There was strong criticism around the world of President Trump's December 6 speech recognizing Jerusalem as Israel's capital, particularly from Palestinians who burned photos of him in Gaza. But the announcement was welcomed by Ivanka Trump, who converted to Judaism in 2009 before marrying Jared Kushner.

The couple, who practice Orthodox Judaism, got a rabbi's blessing last May before joining the president on a trip to Israel and Saudi Arabia.

It was deeply meaningful to visit the holiest site of my faith and to leave a note of prayer.
📷 Associated Press (AP) pic.twitter.com/9xzpZQywL2

— Ivanka Trump (@IvankaTrump) May 22, 2017

Ivanka Trump later conveyed the personal significance of her visit to the Western Wall and Jerusalem.

"It was deeply personal for me as you note standing at the Western Wall in a moment of privacy, because it was really just us, it was our family that was there," she said. "It was beyond special—for each of these moments it's hard to find the words to adequately describe them."

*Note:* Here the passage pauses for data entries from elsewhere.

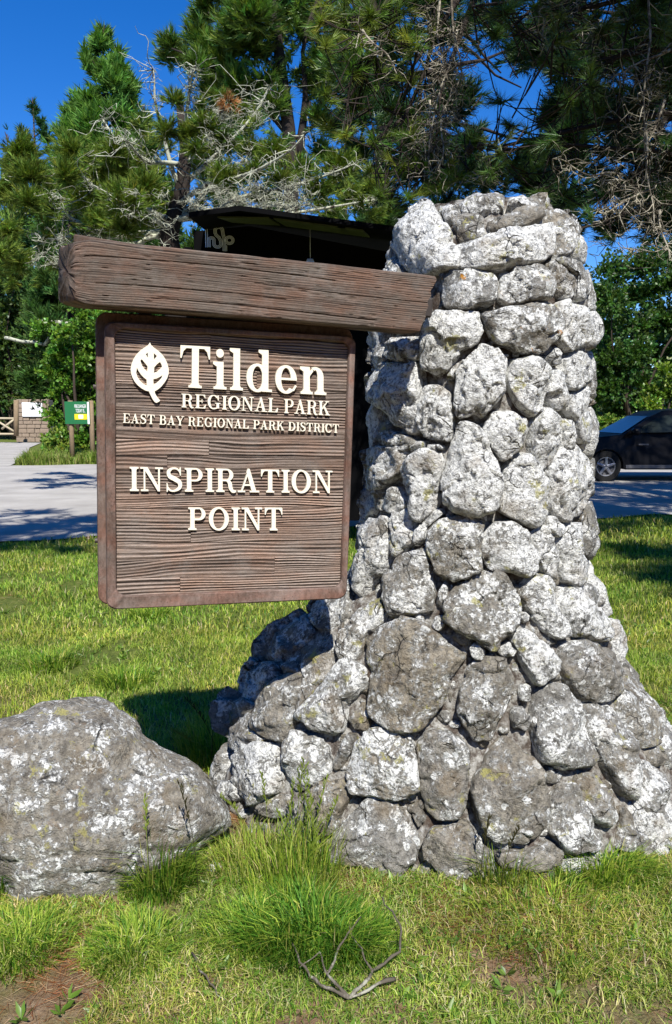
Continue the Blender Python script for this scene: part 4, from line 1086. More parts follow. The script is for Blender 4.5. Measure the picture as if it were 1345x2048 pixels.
clump('grass_tuft', 'small grass tuft at the foot of the pillar, right of centre', gnd(1000, 1765), .10, 650, .15, .0032, .8, [3, 3, 2, 1, .5], .8)
clump('grass_tuft', 'grass tuft at the foot of the pillar near the right edge', gnd(1200, 1755), .20, 1900, .105, .0034, 1.0, [4, 3, 3, .6, .2], .8, flat=.6)
clump('grass_tuft', 'yellowish tall grass tuft between boulder and pillar', gnd(500, 1740), .17, 800, .13, .0030, .9, [3, 4, 1, 3, 2], .6)
clump('grass_tuft', 'bright tall grass tuft before the left foot of the pillar', gnd(585, 1770), .17, 800, .22, .0032, .55, [4, 4, 2, 1, .6], .5)
clump('grass_tuft', 'grass tuft in the gap behind the boulder, beside the pillar', gnd(420, 1520), .14, 1200, .21, .0034, .8, [3, 4, 3, .8, .4], .6)
clump('grass_tuft', 'broad grass tuft below the pillar at the right', gnd(1090, 1850), .26, 1500, .075, .0034, 1.2, [4, 4, 3, .8, .2], .8)
for gx_, gy_, nm_ in ((300, 1235, 'taller grass tuft in the lawn below the sign'), (100, 1340, 'coarse grass tuft in the lawn above the boulder'), (250, 1370, 'dark leafy weed tuft behind the boulder')):
    clump('grass_tuft', nm_, gnd(gx_, gy_), .17, 700, .13, .006, 1.0, [4, 3, 4, .4, .2], .8)
f = Foliage(); nw = 420; yw = RNG.uniform(1.75, 6, nw); xw = RNG.uniform(-1, 1, nw)*(.45*yw+.2); k = ~in_obstacle(xw, yw); xw, yw = xw[k], yw[k]
for x_, y_ in zip(xw, yw):
    nl_ = 7; a = np.arange(nl_)*2.4+RNG.uniform(0, 6); P = np.repeat(np.array([[x_, y_, float(ground_z(x_, y_))+.004]]), nl_, 0); D = unit(np.stack([np.cos(a), np.sin(a), RNG.uniform(.3, 1.0, nl_)], 1))
    f.add(blades(P, D, RNG.uniform(.02, .055, nl_), .007, tint_rows(nl_, [(.12, .22, .03), (.17, .27, .05)], [1, 1]), True))
tag(f.build('weeds', M['leaf']), kind='stuff')
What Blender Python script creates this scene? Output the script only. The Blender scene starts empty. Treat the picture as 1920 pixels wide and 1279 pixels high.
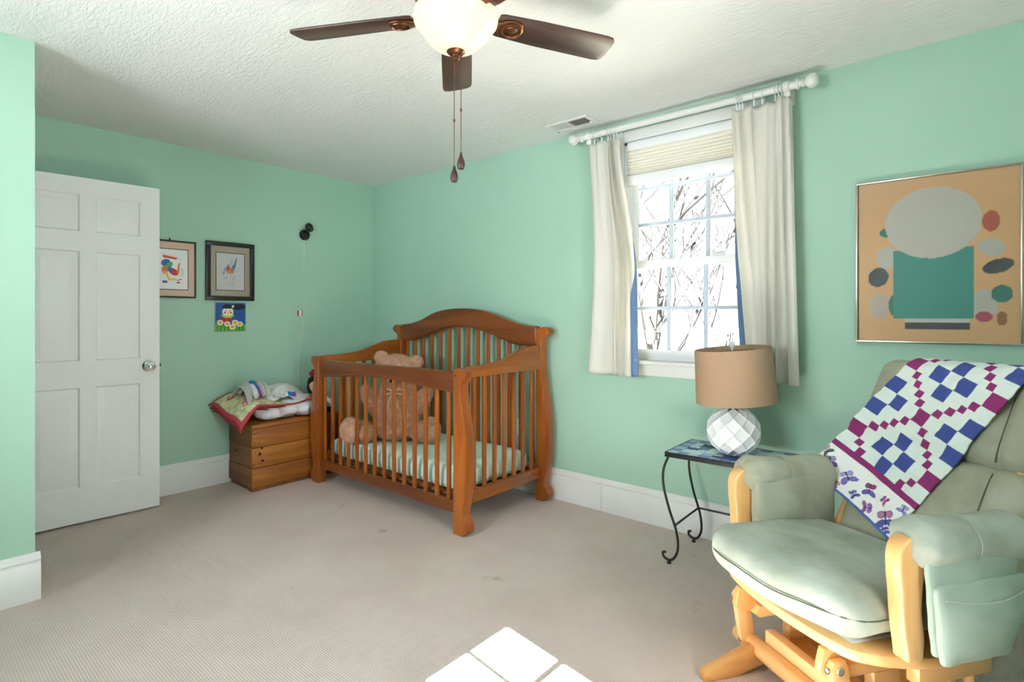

President Trump's speech reversed decades of United States policy. Jerusalem is revered by Jews, Muslims and Christians. While Israel seized the eastern part of the city in the 1967 Six-Day War and claim the entire city as its capital, the move was never recognized internationally. Palestinians believe the capital of an independent state of theirs should be based in East Jerusalem.

"I've judged this course of action to be in the best interests of the United States of America and the pursuit of peace between Israel and the Palestinians," the president said in his speech. "This is a long-overdue step to advance the peace process and to work towards a lasting agreement."

The Trump administration plans to relocate the U.S. embassy from Tel Aviv to Jerusalem in May to coincide with the 70th anniversary of Israel's independence.